Because I was building Bakery specifically to be used by BOSH I also needed a way to offer additional disks to the Pis next to the NFS mounted root volume we already needed to boot. I could have use iSCSI for that but I didn’t want to setup an iSCSI box as that would complicate things further. Instead I let bakery create a new folder which is exported over NFS. In that folder Bakery puts a sparse image file called disk.img. The Pi mounts the NFS export and then uses a loopback device to mount the disk. In the BOSH stemcell, which I will discuss in a future article, I run a scheduled script to look for new disks and mount them as needed. It’s a bit ugly but it works.

Deployment

I did create a BOSH release for bakery. Yes… a BOSH release to deploy the IaaS that BOSH is going to talk to.

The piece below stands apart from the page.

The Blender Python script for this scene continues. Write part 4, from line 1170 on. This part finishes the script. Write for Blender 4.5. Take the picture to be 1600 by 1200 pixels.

Seems like a chicken and egg problem but actually bakery was never intended to be the only IaaS in use. I run my BOSH director on vSphere and use the multi-CPI feature to connect BOSH to both vSphere and Bakery. Unfortunately Bakery won’t work properly on Ubunt 14.04 because of a bug in rsynch. So you can’t use the Ubuntu Trusty BOSH stemcell to run Bakery. I haven’t tested CentOS yet so you might give that a go. I myself am waiting for the Ubuntu 16.04 stemcells.

API Docs

Well…. There are none. If people are interested I might do that at a later stage. I didn’t bother so far because bakery was a means to an end, not a standalone project. The end being: running cloud foundry on Rapsberry Pis. However, I did create a Golang client package for Bakery. This same package is also used by the Bakery CPI.

Security

well…. there is none. There is no authentication on the API, no multi-tenancy, no nothing. Same on the other side: NFS exports are exported to everyone. so each Pi can technically access each other Pis disks. So use with caution! Definitely not production ready in any way shape or form. Use at your own risk!